Salt and The Salt Divider

Next time you look at your dog’s food look out for salt or the other names it can be listed as, i.e. sodium chloride, iodised salt etc (an intentional tricky move by the pet food marketerers). Salt is added to dog food for a number of reasons, including palatability.

Its addition is not necessarily a bad thing, as there are guidelines as to how much should be added. 

AAFCO (Association of American Feed Conrtol Officials) recommends that dry dog food for Growth and Production has a minimum of 0.3% salt and for Adult Maintenance has a minimum of 0.08%

This is where we figure out how much fruits and vegetables are really in your dog’s food thanks to Dr. Marion Nestle. Dr. Nestle coined the term Salt Divider, which says that as pet foods generally use similar formulas set by AAFCO, consumers can assume that any ingredient following salt on an ingredient panel must be less than 1 percent of the diet. Essentially, anything following salt will be in miniscule amounts. When I looked back at the ingredient panel all those fruits and vegetables were listed after salt. The fruits and vegetables in that bag of food equated to the tiniest sprinkle of each fruit and vegetable. Seriously?!

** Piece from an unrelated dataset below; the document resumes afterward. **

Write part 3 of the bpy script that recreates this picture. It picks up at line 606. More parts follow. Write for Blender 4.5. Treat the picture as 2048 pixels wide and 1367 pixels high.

As an example, 1 blueberry weighs approximately 1.3 grams.  Based on the 0.17 gram salt recommendation, if blueberries were listed as a pet food ingredient AFTER salt, by weight (per 1 day food for a 30 pound dog) the food would contain approximately 1/10th of one blueberry.  If cranberries were listed as a pet food ingredient AFTER salt, the pet food would contain less than 1/8th of a teaspoon of raw cranberries.

Susan Thixton

Consumer Advocate, The Truth About Pet Food

The reality that the amount of fruits and vegetables in the bag of pet food would be about the same as one blueberry was a shock. How can this be? It’s not fair that pet food manufacturers can add miniscule amounts of these ingredients into their food, plaster a picture of them on the front and display it on the ingredient panel. We all got played.

What can you do?

We’re not ending on a glooming note. That’s not how we do things here.

You know the benefits of adding certain fruits and vegetables to your dog’s diet in a quantity that will actually contribute to their health and well being. How can you boost your dog’s food with fruit and vegetables? Here are few ways:

Where to from here?

The most important takeaway is to learn to read the labels of your dog’s food and research who makes your dog’s food, what ingredients they use and where those ingredients come from. Do not get swayed, like I once did, by the marketing of these foods to determine your purchasing decision. You’re better off buying a bag of frozen vegetables and fruits and sprinkling them onto your dog’s meal.